> [Task prompt]: Copy exactly the lines that run from the top of the listing to the line containing "nb.obj('notice_print',[M['label']],B)", both ends included, and omit the pictures.

========================================

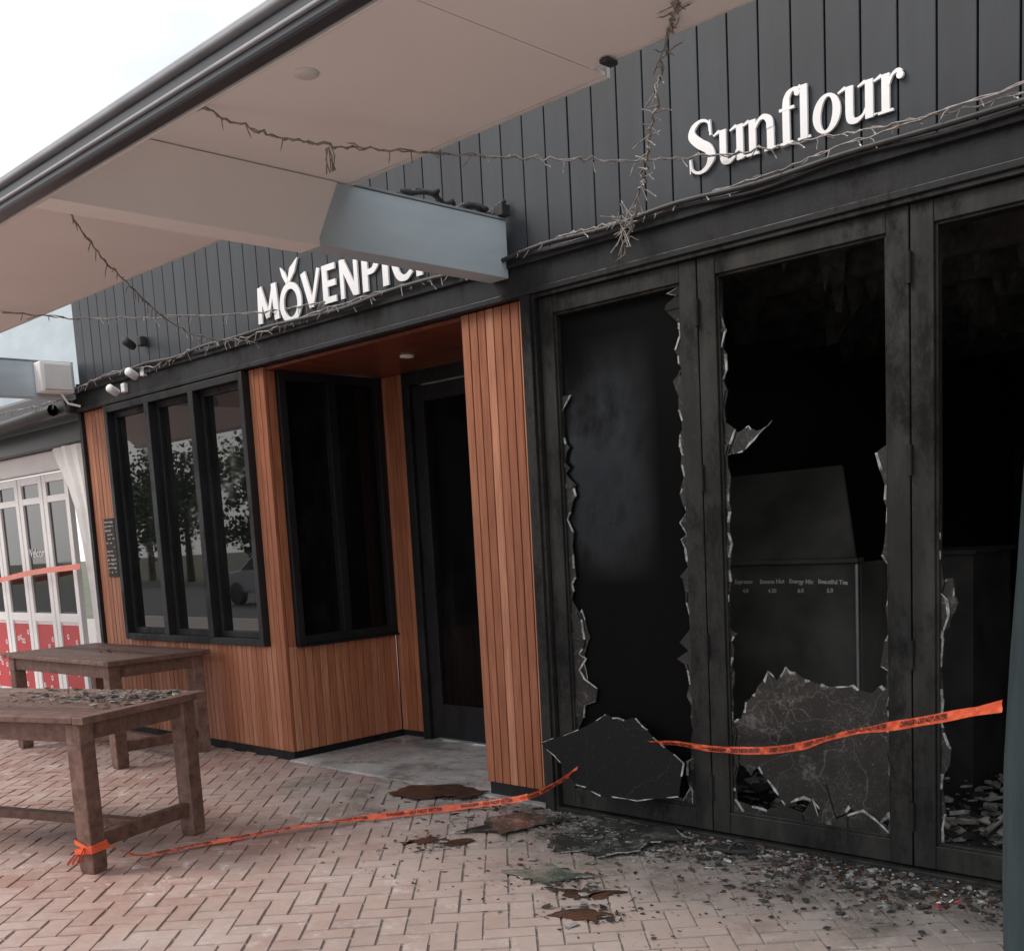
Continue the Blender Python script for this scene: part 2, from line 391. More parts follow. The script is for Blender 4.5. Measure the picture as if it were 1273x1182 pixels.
nb.obj('notice_print',[M['label']],B)

Fd=empty('folding_doors'); Fd.parent=B
yF0,yF1=D-.02,D+.035
bx('jamb',-4.0,-3.935,D-.06,D+.09,0,2.664,M['frame'],Fd)
bx('jamb_outer_bead',-3.934,-3.915,D-.045,D+.09,.02,2.662,M['frame'],Fd)
bx('head_track',-3.934,1.6,D-.04,D+.09,2.645,2.664,M['frame'],Fd)
bx('threshold',-3.934,1.6,D-.05,D+.10,-.01,.022,M['frame'],Fd)
edges=[-3.912,-2.951,-1.969,-.985,0.0,.985]
for i in range(5):
    a,bb=edges[i]+.003,edges[i+1]-.003
    lf=empty('door_leaf_%d'%i); lf.parent=Fd
    bx('stile_a',a,a+.092,yF0,yF1,.03,2.642,M['frame'],lf,.004)
    bx('stile_b',bb-.092,bb,yF0,yF1,.03,2.642,M['frame'],lf,.004)
    bx('rail_top',a+.092,bb-.092,yF0+.002,yF1,2.557,2.642,M['frame'],lf,.004)
    bx('rail_bottom',a+.092,bb-.092,yF0+.002,yF1,.03,.13,M['frame'],lf,.004)
    bx('bead_l',a+.092,a+.104,yF0+.012,yF1-.006,.13,2.557,M['frame'],lf,.002)
    bx('bead_r',bb-.104,bb-.092,yF0+.012,yF1-.006,.13,2.557,M['frame'],lf,.002)
    bx('bead_t',a+.104,bb-.104,yF0+.012,yF1-.006,2.545,2.557,M['frame'],lf,.002)
    bx('bead_b',a+.104,bb-.104,yF0+.012,yF1-.006,.13,.142,M['frame'],lf,.002)
    for z in (.18,.85,1.62,2.35):
        hb=MB(); lathe(hb,[(0,z),(.011,z),(.011,z+.12),(0,z+.12)],bb+.003,yF0-.008,10); hb.obj('hinge',[M['black']],lf)
bx('end_pier',1.0,1.6,D-.02,D+.3,0,2.66,M['black'],Fd)

I=empty('burnt_interior'); I.parent=B
bx('floor',-4.0,1.6,D+.10,11,-.02,.008,M['soot'],I,0)
bx('back_wall',-4.6,1.6,10.9,11.1,0,3,M['sootwall'],I,0)
bx('left_wall',-4.62,-4.0,5.62,11,0,3,M['sootwall'],I,0)
bx('right_wall',1.6,1.8,D,11,0,3,M['sootwall'],I,0)
bx('ceiling',-4.6,1.6,D+.31,11,2.70,2.80,M['soot'],I,0)
bx('roof',-9.07,1.6,D+.31,11.1,ZT-.2,ZT,M['soot'],I,0)
jo=MB()
for y in (5.0,5.6,6.2,6.8,7.6,8.4): jo.box(-4,1.5,y,y+.06,2.58,2.70)
for _ in range(260):
    x=R.uniform(-3.8,0);y=R.uniform(4.6,7);l=R.uniform(.03,.30);w=R.uniform(.02,.22)
    P=[(x,y,2.70)]; nn=R.randint(3,6)
    P.append((x+w,y+.03,2.70))
    for q in range(nn): P.append((x+w*(1-(q+.5)/nn)+R.uniform(-.01,.01),y+.02,2.70-l*R.uniform(.3,1)))
    jo.face(P,0)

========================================

> [Task response]:
Continue the Blender Python script for this scene: part 2, from line 391. More parts follow. The script is for Blender 4.5. Measure the picture as if it were 1273x1182 pixels.
nb.obj('notice_print',[M['label']],B)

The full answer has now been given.